Aku tahu, apa yang saat ini sedang dipikirkan oleh para mahasiswa bidikmisi. Hanya satu, kapan dana itu akan masuk ke rekening para mahasiswa. Banyak yang mengeluhkan akan hal ini dan banyak juga yang tabah akan hal ini, ada juga yang sok kuat.

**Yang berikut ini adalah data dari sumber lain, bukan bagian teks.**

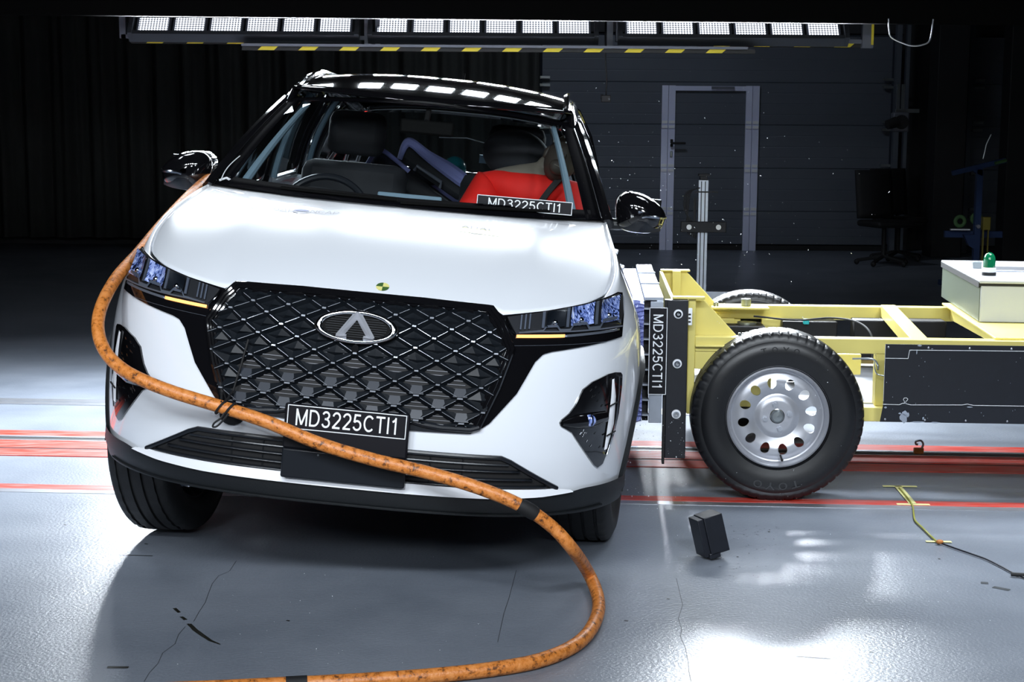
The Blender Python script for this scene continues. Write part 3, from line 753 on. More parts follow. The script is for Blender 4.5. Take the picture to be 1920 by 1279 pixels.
# ---- headlights
LENS=[(.452,.936),(.571,.957),(.646,.971),(.724,.986),(.800,1.006),(.818,.995),(.822,.95),(.815,.908),(.74,.898),(.633,.895),(.487,.884)]
def hl_z(x,f):   # f 0 bottom..1 top of the lamp band
    return interp(x,[.45,.55,.65,.8],[.884,.893,.896,.905])*(1-f)+interp(x,[.45,.55,.65,.8],[.936,.953,.972,1.004])*f
for mir in (False,True):
    s=-1 if mir else 1
    hl=overlay('headlight',LENS,.004,.0095,'black',car,mir,mtx=TILT,step=.02)
    hl['label']='slim headlight with blue-tinted reflectors and lit amber strip'
    def fq(x,f,d): 
        p=FP(x,d,hl_z(x,f)); p.x*=s; return p
    # reflector bowls
    for (xa,xb) in ((.738,.797),(.645,.715),(.570,.628)):
        mb=MB()
        def rf(u,v):
            x=xa+(xb-xa)*u; f=.22+.73*v; dep=.0105+.009*((2*u-1)**2)+.004*((2*v-1)**2)
            return fq(x,f,dep)
        mb.grid(rf,14,8); mb.build('lamp_reflector','reflect' if xa>.6 else 'lattice',hl)
        MB().ball(fq((xa+xb)/2,.42,.014),(.010,.010,.011),8,12).build('bulb_lens','chrome',hl)
    mb=MB()
    for x in (.727,.637,.562,.52,.507,.494):
        wd_=.004 if x>.53 else .0022
        mb.add([fq(x-wd_,.2,.018),fq(x+wd_,.2,.018),fq(x+wd_,.96,.018),fq(x-wd_,.96,.018)],[(0,1,2,3)])
    mb.build('lamp_dividers','bezel',hl,solid=.003,merge=False,smooth=False)
    # stepped lower bezel
    prof=[(.805,.20),(.79,.34),(.75,.34),(.738,.13),(.705,.13),(.695,.32),(.655,.32),(.645,.12),(.615,.12),(.605,.30),(.572,.30),(.562,.1),(.50,.06)]
    mb=MB(); vs=[];
    for x,f in prof: vs+=[fq(x,f,.020),fq(x,max(.0,f-.10),.020)]
    mb.add(vs,[[2*i,2*i+2,2*i+3,2*i+1] for i in range(len(prof)-1)]); mb.build('lower_bezel','bezel',hl,solid=.002,merge=False,smooth=False)
    mb=MB(); mb.tube([fq(x,.02,.020) for x in [.49+.02*i for i in range(17)]],.0028,6); mb.build('light_guide','bezel',hl)
    mb=MB(); mb.tube([fq(.478,.0,.018),fq(.455,.55,.018),fq(.448,.95,.016)],.003,6); mb.build('inner_trim','chrome',hl)
    # amber turn signal
    def aq(x,z,d): p=FP(x,d,z); p.x*=s; return p
    mb=MB(); mb.grid(lambda u,v:aq(.486+.148*u,interp(.486+.148*u,[.486,.634],[.8765,.8825])+.0085*v,.0125),16,2); mb.build('turn_signal','amber',hl,solid=.003)
    mb=MB(); mb.grid(lambda u,v:aq(.634+.175*u,interp(u,[0,1],[.8825,.897])+.007*v,.0125),16,2); mb.build('unlit_strip','bezel',hl,solid=.003)
    mb=MB(); mb.tube([aq(.472+.03*i,.853+.0015*i,.0085) for i in range(11)],.0007,4); mb.build('panel_gap_line','bezel',hl)
    mb=MB(); mb.grid(lambda u,v:fq(.455+.355*u,.02+.95*v,.027-.012*abs(2*v-1)**3),20,6); mb.build('lamp_cover','lens',hl)
# ---- fog light units
FOG=[(.832,.764),(.812,.768),(.790,.765),(.741,.745),(.712,.722),(.692,.672),(.675,.647),(.652,.627),(.648,.618),(.652,.608),(.687,.587),(.772,.470),(.784,.460),(.800,.470),(.828,.559),(.838,.631),(.840,.72),(.838,.755)]
for mir in (False,True):
    s=-1 if mir else 1
    fg=overlay('fog_light',FOG,-.002,.006,'gloss',car,mir,mtx=TILT,step=.02); fg['label']='black angular fog light pocket with a tall clear light strip'
    def aq(x,z,d): p=FP(x,d,z); p.x*=s; return p
    dr=[(.806,.751,.800,.747),(.818,.69,.802,.69),(.820,.60,.800,.606),(.806,.525,.796,.518)]
    mb=MB()
    def df(u,v):
        t=v*3; i=min(2,int(t)); a=dr[i]; b=dr[i+1]; k=t-i
        xo=a[0]+(b[0]-a[0])*k; zo=a[1]+(b[1]-a[1])*k; xi=a[2]+(b[2]-a[2])*k; zi=a[3]+(b[3]-a[3])*k
        return aq(xi+(xo-xi)*u,zi+(zo-zi)*u,.010+.004*math.sin(math.pi*u))
    mb.grid(df,3,24); mb.build('daytime_strip','silver',fg)
    mb=MB()
    for z in (.668,.572): mb.tube([aq(.796,z-.006,.0155),aq(.822,z+.004,.0155)],.0028,6)
    mb.build('strip_dividers','black',fg)
    MB().tube([aq(.825,.752,.009),aq(.829,.70,.009),aq(.829,.62,.009),aq(.822,.56,.009),aq(.808,.50,.009)],.002,6).build('strip_edge','darkchrome',fg)
    # projector housing and lens
    mb=MB(); pts=[(.655,.617),(.70,.620),(.745,.622),(.79,.628)]
    mb.tube([aq(x,z,.004) for x,z in pts],[.008,.024,.026,.020],14); mb.build('lamp_housing','gloss',fg)
    MB().ball(aq(.731,.624,.022),(.020,.012,.020),12,18).build('lamp_lens','reflect',fg)
    mb=MB(); random.seed(3)
    for k in range(26):
        x=random.uniform(.70,.785); z=random.choice([random.uniform(.655,.73),random.uniform(.50,.59)])
        if z<.59 and x<.70+(.59-z)*.6: continue
        if z>.64 and x<.70+(z-.66)*.5: continue
        mb.tube([aq(x,z,.0075),aq(x+.004,z+.007,.0075)],.0012,4)
    mb.build('pocket_texture','darkchrome',fg)
# ---- lower grille and skid strip
LG=[(0,.512),(.193,.512),(.470,.509),(.490,.503),(.513,.490),(.657,.406),(.39,.402),(0,.404)]
lg=overlay('lower_grille',sym(LG),-.002,.005,'black',car,mtx=TILT); lg['label']='black lower air intake with horizontal slats'
fr=[(-.657,.406),(-.505,.494),(-.475,.506),(0,.509),(.475,.506),(.505,.494),(.657,.406)]
MB().tube(path_front(fr,.006),.008,8).build('intake_frame','satin',lg)
MB().tube(path_front([(-.50,.484),(0,.487),(.50,.484)],.008),.004,8).build('intake_slat','satin',lg)
for z,x in ((.468,.535),(.442,.575),(.418,.62)):
    mb=MB(); mb.grid(lambda u,v:FP(-x+2*x*u,.006+.010*v,z-.004*v),40,1); mb.build('intake_slat','satin',lg,solid=.003)
mb=MB()
for x in (-.36,-.26,.0,.26,.36): mb.tube([FP(x,.008,.41),FP(x,.008,.50)],.0022,5)
mb.build('intake_mesh_bars','plastic',lg)
def skf(u,v):
    x=-.70+1.4*u; zt=interp(abs(x),[0,.45,.657,.70],[.410,.407,.407,.399]); zb=interp(abs(x),[0,.45,.6,.70],[.380,.380,.386,.397])
    p=FP(x,.024-.014*v,zb+(zt-zb)*v); return p
mb=MB(); mb.grid(skf,60,3); mb.build('skid_strip','silver',car,mtx=TILT)
# lower cladding step line
MB().tube(path_front([(-.80,.33),(-.6,.322),(0,.322),(.6,.322),(.80,.33)],.018),.004,6).build('bumper_step','plastic',car,mtx=TILT)
# ---- licence plate holder
pm=Matrix.Translation((-.003,-.908,.562))@Matrix.Rotation(R(-2),4,'X')
pl=MB().bb(-.193,.193,-.006,.012,-.072,.068).build('licence_plate','platebk',car,mtx=TILT@pm,bevel=.006)
pl['label']='black test plate with white lettering MD3225CTI1'
text('plate_lettering','MD3225CTI1',.315,.052,'text',pl,Matrix.Translation((0,-.0065,.028)))
mb=MB()
for a,b,c,d_ in ((-.184,.184,.062,.0645),(-.184,.184,-.010,-.0075),(-.184,-.1815,-.010,.0645),(.1815,.184,-.010,.0645)): mb.bb(a,b,-.0078,-.006,c,d_)
mb.build('plate_border','text',pl,smooth=False)
MB().bb(-.193,.193,-.004,.02,-.165,-.072).build('plate_lower_panel','satin',pl,bevel=.006)
MB().cyl((-.08,-.0055,-.085),(-.08,-.004,-.085),.003,8).cyl((.1,-.0055,-.085),(.1,-.004,-.085),.003,8).build('plate_screws','hub',pl)
# sensor hanging beside the plate
se=MB().ball((0,0,0),(.040,.02,.033),12,18).build('tow_cover','black',car,mtx=TILT@Matrix.Translation(FP(-.365,.012,.566)))
mb=MB(); mb.bb(-.312,-.262,-.88,-.874,.548,.553); mb.tube([(-.30,-.872,.545),(-.285,-.876,.528),(-.268,-.872,.528)],.002,6).bb(-.272,-.235,-.885,-.872,.526,.548).cyl((-.25,-.886,.537),(-.25,-.89,.537),.006,10)
mb.build('sensor_connector','hub',car,mtx=TILT@Matrix.Translation((0,.02,0)),bevel=.001)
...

Bagi mahasiswa pribumi, masih lumayan bisa pulang kampung walaupun sabtu-minggu untuk sekedar mengurangi pengeluaran. Lalu, bagaimana dengan mahasiswa perantauan yang jauh dari kampung halaman yang rata-rata penerima bidikmisi adalah mahasiswa yang terlahir dari orangtua petani yang pendapatannya setahun sekali ketika panen raya.
Sekali lagi ada yang mengeluh, ada yang tabah, dan ada yang sok kuat. Mahasiswa yang mengeluh, biasanya akan koar-koar di facebook, atau saling bincang kapan bidikmisi cair. Biasanya mahasiswa yang seperti ini adalah anak-anak perantauan. Lalu mahasiswa yang tabah, yang hanya bisa berkata, “Sabar, sabar, dan tunggu,” itu jawaban yang aku terima (e malah nyanyi).
Kemudian, mahasiswa yang sok kuat. Mahasiswa seperti ini tidak khawatir walaupun bidikmisi cair akhir semester, soalnya mereka ada uang bulanan dari orangtua, guys. Belum lagi bulan-bulan ini adalah bulan ulang tahun fakultas dan jurusan, yang kadang kala juga membutuhkan uang untuk mensukseskan acara itu. Oh iya lupa, bagi mahasiswa PPL, selamat ya harus ngekos lagi karena ditempatkan di luar kota. Uang lagi.
“Jas, kamu ngapain malah ngelamun?”
“Masa kita hanya makan Masako, Fiq, nasinya mana?”